Given Harry Teague’s family background, it would be surprising if he hadn’t become a designer of some kind. His grandfather, the pioneering industrial designer Walter Dorwin Teague, penned Art Deco cameras for Kodak in the 1920s and 1930s and served on the design board of the 1939 New York World’s Fair. His father was a car designer. Harry Teague, 66, remembers growing up “in an ambience where everything was judged: Every building, every product, everything.” Amid this ongoing critique of the made world, he was exposed to some of the icons of 20th-century design. “When I was a baby, I was in a hammock on a Herreshoff S-Boat,” he says. In the workshop of his family’s northern New Jersey home, “we restored a Type 37 Grand Prix Bugatti.” But, destined or not, Teague’s career as an architect diverged from the beaten path of his forebears. The difference can be summed up in a single word: Colorado.

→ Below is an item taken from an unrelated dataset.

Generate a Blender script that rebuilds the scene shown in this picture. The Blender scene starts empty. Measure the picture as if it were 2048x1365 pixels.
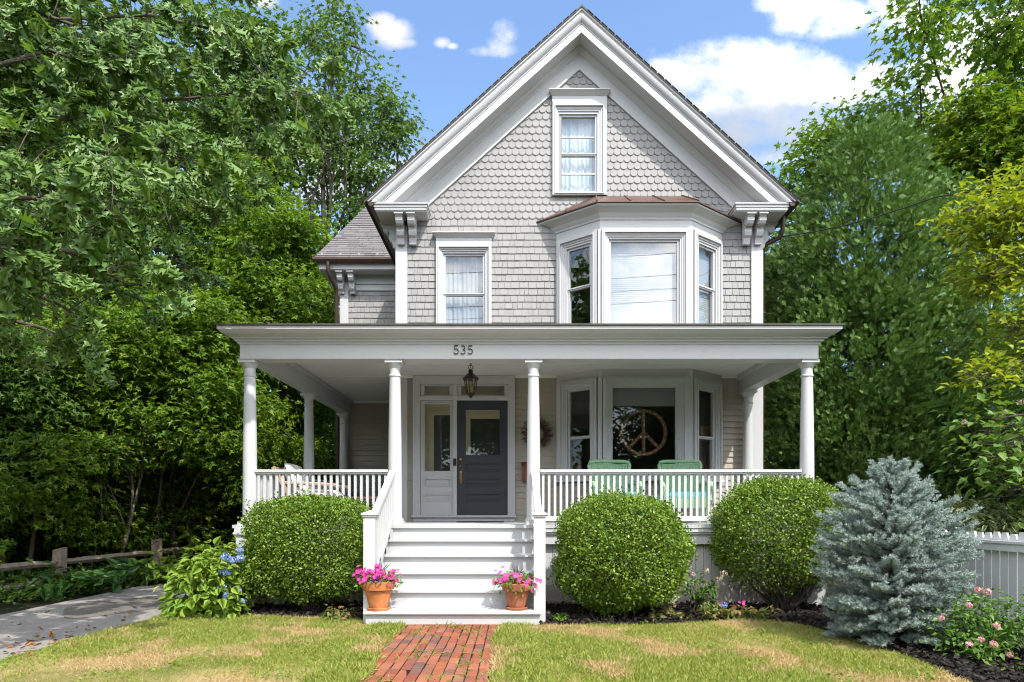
import bpy, math, random
import numpy as np
from mathutils import Vector, Matrix
R = math.radians
random.seed(7)
SC = bpy.context.scene
COL = SC.collection
F, CY, HC, VX, VY = 1279.0, -11.52, 1.33, 1031.0, 1020.0   # lens (px of the 2048 px photo), camera y and height, vanishing point

def at(px, py, d):
    """world point seen at photo pixel px,py at depth d from the camera"""
    return Vector(((px - VX) * d / F, CY + d, HC + (VY - py) * d / F))

# ------------------------------------------------------------------ mesh builder
class MB:
    def __init__(s, M=None):
        s.v = []; s.f = []; s.M = M
    def add(s, vs, fs):
        b = len(s.v)
        if s.M is not None: vs = [s.M @ Vector(v) for v in vs]
        s.v += [tuple(v) for v in vs]; s.f += [tuple(i + b for i in f) for f in fs]
    def box(s, x0, x1, y0, y1, z0, z1):
        s.add([(x0,y0,z0),(x1,y0,z0),(x1,y1,z0),(x0,y1,z0),(x0,y0,z1),(x1,y0,z1),(x1,y1,z1),(x0,y1,z1)],
              [(3,2,1,0),(4,5,6,7),(0,1,5,4),(1,2,6,5),(2,3,7,6),(3,0,4,7)])
    def quad(s, a, b, c, d): s.add([a, b, c, d], [(0,1,2,3)])
    def poly(s, pts): s.add(pts, [tuple(range(len(pts)))])
    def beam(s, p, q, w, h, up=(0,0,1)):
        p, q = Vector(p), Vector(q); t = (q - p).normalized()
        r = t.cross(Vector(up)).normalized(); u = r.cross(t)
        o = [r*a*w/2 + u*b*h/2 for a, b in ((-1,-1),(1,-1),(1,1),(-1,1))]
        s.add([p + k for k in o] + [q + k for k in o], [(3,2,1,0),(4,5,6,7),(0,1,5,4),(1,2,6,5),(2,3,7,6),(3,0,4,7)])
    def plumb(s, p, q, w, h):
        """sloping board whose section stays vertical (plumb-cut ends)"""
        p, q = Vector(p), Vector(q); t = (q - p); r = Vector((t.y, -t.x, 0)).normalized() * w/2; u = Vector((0,0,h/2))
        o = [-r-u, r-u, r+u, -r+u]
        s.add([p + k for k in o] + [q + k for k in o], [(3,2,1,0),(4,5,6,7),(0,1,5,4),(1,2,6,5),(2,3,7,6),(3,0,4,7)])
    def tube(s, pts, rad, n=6, cap=True):
        pts = [Vector(p) for p in pts]
        if not hasattr(rad, '__len__'): rad = [rad]*len(pts)
        ring = []; ref = Vector((0.13, 0.27, 1)).normalized()
        for i, p in enumerate(pts):
            t = (pts[min(i+1, len(pts)-1)] - pts[max(i-1, 0)]).normalized()
            a = t.cross(ref)
            if a.length < 1e-3: a = t.cross(Vector((1,0,0)))
            a.normalize(); b = t.cross(a)
            ring += [p + (a*math.cos(2*math.pi*k/n) + b*math.sin(2*math.pi*k/n))*rad[i] for k in range(n)]
        fs = [(i*n+k, i*n+(k+1)%n, (i+1)*n+(k+1)%n, (i+1)*n+k) for i in range(len(pts)-1) for k in range(n)]
        if cap: fs += [tuple(range(n))[::-1], tuple((len(pts)-1)*n + k for k in range(n))]
        s.add(ring, fs)
    def lathe(s, prof, c, n=20):
        vs = [(c[0]+r*math.cos(2*math.pi*k/n), c[1]+r*math.sin(2*math.pi*k/n), c[2]+z) for r, z in prof for k in range(n)]
        fs = [(i*n+k, i*n+(k+1)%n, (i+1)*n+(k+1)%n, (i+1)*n+k) for i in range(len(prof)-1) for k in range(n)]
        fs += [tuple(range(n))[::-1], tuple((len(prof)-1)*n + k for k in range(n))]
        s.add(vs, fs)
    def prism(s, poly, fn, a, b):
        n = len(poly)
        s.add([fn(p, a) for p in poly] + [fn(p, b) for p in poly],
              [tuple(range(n))[::-1], tuple(range(n, 2*n))] + [(i, (i+1)%n, n+(i+1)%n, n+i) for i in range(n)])
    def rect_frame(s, o, i, n0, n1):
        """o, i: (u0,u1,z0,z1) outer and inner rectangles; n0..n1 depth"""
        s.box(o[0], i[0], n0, n1, o[2], o[3]); s.box(i[1], o[1], n0, n1, o[2], o[3])
        if i[3] < o[3] - 1e-6: s.box(i[0], i[1], n0, n1, i[3], o[3])
        if o[2] < i[2] - 1e-6: s.box(i[0], i[1], n0, n1, o[2], i[2])
    def sweep(s, prof, path, cap=True):
        """path: list of functions (a,b)->point; prof: closed list of (a,b)"""
        n = len(prof); vs = [p(a, b) for p in path for a, b in prof]
        fs = [(i*n+k, (i+1)*n+k, (i+1)*n+(k+1)%n, i*n+(k+1)%n) for i in range(len(path)-1) for k in range(n)]
        if cap: fs += [tuple(range(n)), tuple((len(path)-1)*n + k for k in range(n))[::-1]]
        s.add(vs, fs)
    def build(s, name, mat, parent=None, smooth=None, label=None, loc=None):
        me = bpy.data.meshes.new(name)
        me.from_pydata(s.v, [], s.f); me.update()
        if s.M is not None or True:
            import bmesh
            bm = bmesh.new(); bm.from_mesh(me); bmesh.ops.recalc_face_normals(bm, faces=bm.faces[:]); bm.to_mesh(me); bm.free()
        if smooth:
            for p in me.polygons: p.use_smooth = True
            me.set_sharp_from_angle(angle=R(smooth))
        me.materials.append(mat)
        return link(name, me, parent, label)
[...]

As a newly minted Dartmouth graduate in 1966, Teague spent a year working for Aspen, Colo.–based architect Fritz Benedict, a Frank Lloyd Wright disciple who designed the master plans for the Colorado ski towns of Vail, Snowmass, and Breckenridge. “He had a rich sense for the mountain landscape. I learned a ton from him,” says Teague, who calls his internship “more like an initiation.” In 1969, on summer break from architecture studies at Yale University, he returned with some fellow students to build sprayed-concrete domes. “The next summer we found a client and did a house,” Teague says. He made the pilgrimage annually throughout his Yale years, producing experimental work for adventurous clients. “It was crazy,” he says now, “but it didn’t cost much.”
lighting out
Teague’s Yale thesis project was an innovative design for the alternative Aspen Community School, and after graduation he and group of friends returned to the mountains to build it. “When we came out [of school], people went in some different directions, some to the bigger firms,” he remembers. “And then there were those of us who were perfectly comfortable camping out in order to do what we wanted to do.” Adopting the moniker SLOW (for Society of Loosely Organized Workers), the group lived in camper trailers on the site, where, Teague recalls, the nearest neighbor was the famously erratic journalist Hunter S. Thompson. “He actually shot out the lantern of one of our campers.”
Teague’s approach to architecture reflected the openness of the times. Through his work at Yale, then under the deanship of Charles Moore, “I got a sense that architecture could work in a social context as well as a physical context.” The school design grew out of extensive interviews with students, parents, and teachers. Based on an interactive model of education—Teague used garage doors to open classrooms to a central courtyard—and inspiration from Italian Renaissance architect Francesco di Giorgio, the building made novel use of log construction. It was an immediate success (and an enduring one; some 40 years later, it remains the home of a thriving community institution). Further educational projects were not forthcoming, Teague says, “but we did have wonderful [residential] clients who liked this crazy idea we had with logs—the economy, the exuberance.” While most of his colleagues drifted away after the project was finished, Teague stayed on, adopting the SLOW Construction name for his own design/build firm.
Yale had emphasized hands-on construction experience, and running a design/build operation extended that practice. “I learned a ton and got very confident with materials,” Teague says. But after a time, “my learning curve flattened out. I would design for one month and build for 11. I was anxious to develop my design more.” A turning point came in a commission for another nascent institution, the Anderson Ranch Arts Center, where Teague converted an old barn to gallery space and offices. “That was probably the last job I pounded nails on,” he remembers, “and it was with some reluctance, because there’s something wonderful about going home at the end of the day and having produced something tangible.” But if he lost his calluses, Teague found his groove as a regional modernist. “I developed this vernacular of working with old buildings, and adding things to them that were new—and obviously so—but worked with the old things.” The project also introduced him to the clientele that has supported his residential practice ever since.